I SHALL take my leave of the Addresser and others who have written in the same stile, with wishing, that they may, for the future, employ their talents on more useful subjects. They will find that their labours will have a much better chance of reforming the abuses they complain of, by offering rational proposals of improvement, than by indulging themselves in such idle chimeras. What advises the ruin of a number of individuals, can not be called a scheme of publick utility. These gentlemen, perhaps, think it meritorious, to give the twentieth, or even fiftieth, part of their income to the poor,

 

yet they gravely desire a numerous body of British subjects, to beggar themselves and families, to gratify their caprice. All the while too, they profess humanity, christian charity, and brotherly love.–God defend me from these virtues, if they could produce such effects!

 

If the Author of the Address were to become owner of a West-India estate, by the death of a relation, or some other unexpected means, can he lay his hand on his heart, and, with a safe conscience, say that he would instantly free all his slaves and destroy his sugar-works? I am afraid he would hesitate, if we may judge from the conduct of others. Many of the firmest supporters of religion, in England, both clergy and laity (whose names I could mention) have no scruples to be masters of West-India plantations. Until the Addresser reduces to practice, what he points out to others, people must suspect that he writes from selfish motives, and that he advices, what is foreign to his real opinion. I even imagine that he may miss his aim, if he has interested views, for, though he may ingratiate himself with many gloomy fanaticks, yet he must lose the esteem of men of sense, and of a rational way of thinking.

 

I SHALL, lastly, observe that a person can hardly err so grosly, as not to be able to make attonement. I flatter myself that, upon mature reflection, the Author of the Address, will candidly confess, that his treatise was hastily written, without having sufficient proofs for what he advanced, and be sorry for his ungenerous abuse of a set of men, whom he never had an opportunity of knowing, and who, I dare say, never injure him. 

 

FINIS.

 

 

 

[1] [Page 8] † Witness Pau’s behavior before Agrippa.
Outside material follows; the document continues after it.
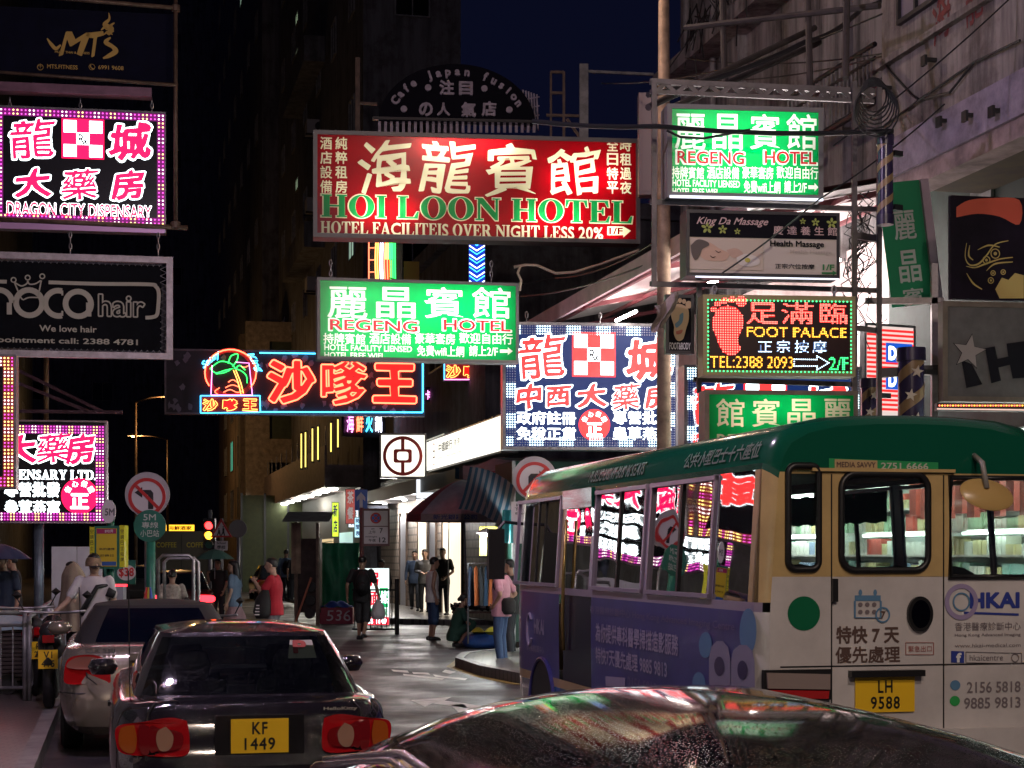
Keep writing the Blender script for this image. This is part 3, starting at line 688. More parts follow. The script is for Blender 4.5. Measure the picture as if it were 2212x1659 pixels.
# ------------------------------------------------------------------ street lamps and added fill lamps (the lamps' own light is in the builder)
M_sod = emit('sodium_lens', (1, .45, .06), 30.)
def street_lamp(label, base, h, arm, power, rz=0, col=(1, .55, .2), post=M_brown, r=.09, rad=.15):
    t = thing('street_lamp', label, 'lamp', base, rz, 'street lamps along the road')
    obj('post', MB().tube([(0, 0, 0), (0, 0, h * .55), (0, 0, h)], [r, r * .85, r * .6], 14), post, t, True)
    obj('arm', MB().tube([(0, 0, h), (arm * .4, 0, h + .25), (arm, 0, h + .3)], r * .45, 8), post, t, True)
    obj('lamp_head', MB().box(arm - .35, arm + .35, -.14, .14, h + .26, h + .38), M_grey, t)
    obj('lens', MB().lathe([(.01, -.09), (.12, -.07), (.16, 0)], (arm, 0, h + .26), 14), M_sod, t)
    ld = bpy.data.lights.new('lamp', 'POINT'); ld.energy = power; ld.color = col; ld.shadow_soft_size = rad
    lo = bpy.data.objects.new('lamp', ld); COL.objects.link(lo); lo.parent = t; lo.location = (arm, 0, h + .02)
    return t
def lampxy(u, D): return Vector(((u - CX) / F * D, D, 0))
b = lampxy(372, 80); street_lamp('far street lamp glowing orange beside the left end of the satay neon', b + Vector((-1.7, 0, 0)), 8.85, 1.7, 300)
b = lampxy(288, 110); street_lamp('farthest orange street lamp above the round no left turn sign', b + Vector((2.2, 0, 0)), 9.1, -2.2, 300)
street_lamp('tall weathered lamp post standing between the two blue pharmacy signs', Vector(((1434 - CX) / F * 22, 22, .13)), 10.4, -2.0, 160, col=(1, .72, .6), post=mat('rusty_post', (.42, .3, .2), .6, .1, var=.45, vscale=5), r=.1)
street_lamp('street lamp on the left pavement behind the viewer', st(-3.5, -1.3, .14), 8.5, 2.2, 900, TH, col=(1, .80, .68))
street_lamp('street lamp on the right pavement behind the viewer', st(1.5, 7.2, .13), 8.5, -2.4, 650, TH, col=(1, .80, .7))
street_lamp('added lilac fill lamp on the left pavement, standing in for pink sign glow', st(12.5, -1.4, .14), 7.6, 1.2, 520, TH, col=(.88, .68, 1))  # lamp added out of view to light the bus flank, road and cars
street_lamp('added cool white fill lamp over the mouth of the side street', st(44.2, 12.5, .13), 8.2, -1.6, 550, TH, col=(.85, .85, 1))  # extra lamp put in to brighten the crossing and its pedestrians
# ------------------------------------------------------------------ hanging signs
E_white = emit('led_white', (.86, .97, 1), 3.4)
E_wdim = emit('led_white_small', (.86, .97, 1), 2.2, False)
E_pink = emit('led_crimson', (1, .004, .07), 1.5)
E_red = emit('led_red', (1, .02, .02), 2.)
E_mag = emit('led_magenta_strip', (.5, .01, .42), .16)
E_dotw = emit('led_dot_warm', (1, .85, .8), 2.4, False)
E_dotm = emit('led_dot_magenta', (1, .1, .7), 1.2, False)
E_doty = emit('led_dot_yellow', (1, .75, .2), 2.4, False)
E_dotc = emit('led_dot_cool', (.7, .95, 1), 3., False)
E_dotoff = mat('led_dot_unlit', (.3, .32, .4), .3)
M_navy = emit('navy_face', (.002, .018, .10), .75); M_navy.node_tree.nodes['Principled BSDF'].inputs['Roughness'].default_value = .6
M_blackf = mat('black_face', (.01, .011, .016), .25)
M_cab = mat('aluminium_cabinet', (.2, .2, .21), .35, .6, var=.25, vscale=8)
M_cabd = mat('bronze_cabinet', (.16, .13, .1), .45, .3, var=.3)
M_cream = mat('faded_cream_print', (.45, .43, .36), .6)
GEO = lambda s, u, v: (s.X(u), s.Z(v, u))

def led_border(s, u0, v0, u1, v1, rows, step, cols, r, strip=None, y=-.004, sides='tblr', block=None):
    """rows of bulbs round the edge"""
    n = 0; groups = {}
    def put(u, v, i):
        if block: m = cols[0] if block(i) else cols[1]
        else: m = cols[(i // 2) % len(cols)]
        groups.setdefault(m.name, (m, []))[1].append((s.X(u), s.Z(v, s.uc)))
    for k in range(rows):
        d = k * step
        nu = int((u1 - u0) / step); nv = int((v1 - v0) / step)
        for i in range(nu + 1):
            u = u0 + (u1 - u0) * i / nu
            if 't' in sides: put(u, v0 + d, i)
            if 'b' in sides: put(u, v1 - d, i + 3)
        for i in range(rows, nv + 1 - rows):
            v = v0 + (v1 - v0) * i / nv
            if 'l' in sides: put(u0 + d, v, i + 1)
            if 'r' in sides: put(u1 - d, v, i + 2)
    if strip:
        wd = rows * step; h = step * .5; f = lambda *a: s.box('border_strip', strip, *a, -.001, .004, sl=False)
        f(u0 - h, v0 - h, u1 + h, v0 + wd - h); f(u0 - h, v1 - wd + h, u1 + h, v1 + h); f(u0 - h, v0 + wd - h, u0 + wd - h, v1 - wd + h); f(u1 - wd + h, v0 + wd - h, u1 + h, v1 - wd + h)
    for m, pts in groups.values(): s.dots('border_dots', m, pts, r * s.k, y)
def rx(s, u0, v0, u1, v1, red, white):
    w, h = (u1 - u0), (v1 - v0); e = w * .045; uc = (u0 + u1) / 2
    s.box('emblem', red, u0, v0, u1, v1, -.004, .004)
    for i in range(3):
        for j in range(3):
            if (i + j) % 2 == 0:
                a, b = u0 + e + (w - 2 * e) * i / 3, v0 + e + (h - 2 * e) * j / 3
                sl = s.slope * ((u0 + u1) / 2 - (a + (w - 2 * e) / 6))
                s.box('emblem_square', white, a, b - sl, a + (w - 2 * e) / 3, b + (h - 2 * e) / 3 - sl, -.009, -.005)
    k = M_blackf
    s.text('R', u0 + w * .39, v0 + h * .38, u0 + w * .54, v0 + h * .63, k, .02, y=-.012, name='emblem_letters')
    s.text('x', u0 + w * .5, v0 + h * .5, u0 + w * .62, v0 + h * .65, k, .02, y=-.012, name='emblem_letters')
def chains(s, us, v_top, v_bot):
    for u in us:
        b = MB(); z0, z1 = s.Z(v_bot, u), s.Z(v_top, u); n = max(2, int((z1 - z0) / .07)); yy = s.dp / 2
        for i in range(n):
            z = z0 + (z1 - z0) * (i + .5) / n; h = (z1 - z0) / n * .62; w = .022
            pts = [(s.X(u) + (w * math.cos(a) if i % 2 else 0), yy + (0 if i % 2 else w * math.cos(a)), z + h * math.sin(a)) for a in [k * math.pi / 4 for k in range(8)]]
            b.tube(pts, .008, 5, closed=True)
        obj('chain', b, M_steel, s.t)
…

[2] [Page 9] *To prove that negroes earn their freedom, our Author rates the profits of their yearly labour, at ten pounds sterling, and their expences, forty shillings, but, including taxes, food, cloathing, doctors fee and the interest of the original cost of a Negro, it is well known that his yearly charges will amount to near eight pound. Besides, how can he be certain that the Negro will labour twenty years, when the life of a healthy person can only be valued seven years. I mention this, to shew that he is totally unacquainted with his subject.

[3] [Page 9] Fifty-two millions would be required; twenty-two millions for the Negroes, and thirty in consideration of the lands, buildings, &c.

[4] [Page 23] * A gentleman of my acquaintance assures me, that he attended most of the sales this year at Charlestown, and only saw two instances of a reluctance at parting; and another of my friends, who was a clerk two years in one of the first Guinea houses, in Grenada, assures me, that he never saw a single instance of the kind.  

[5] [Page23] † The Author of the Address gives a single example of a negro girl writing a few silly poems, to prove that the blacks are not deficient to us in understanding.